2月入り前後からみられた景気敏感株を中心とした主力大型株優位の展開は10-12月期決算以降も続いてきた。しかし、そうした動きもそろそろ一巡してくる頃合いか。米FOMCを前に大型株は手掛けにくいという背景もある。そうした中、幕間つなぎ的な形で中小型株優位な展開が期待できそうだ。中小型株は流動性の観点から大型株に比べて業績内容を織り込むのに時間がかかり、割安に放置されやすい側面もある。
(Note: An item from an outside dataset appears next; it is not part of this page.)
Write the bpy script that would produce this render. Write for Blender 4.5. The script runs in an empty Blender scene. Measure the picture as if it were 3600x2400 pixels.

これまで注目されてこなかった中小型株の妙味が出てくるタイミングと考えたい。

■米CPI、メジャーSQなど

来週の主な国内外スケジュールは、8日に1月景気動向指数、2月景気ウォッチャー調査、9日に1月家計調査、10-12月期GDP改定値、10日に中国2月生産者物価指数、中国2月消費者物価指数、米国2月消費者物価指数(CPI)、米国2月財政収支、11日に2月企業物価指数、欧州ECB定例理事会、12日に1-3月期法人企業景気予測調査、メジャーSQ、米国2月生産者物価指数などが予定されている。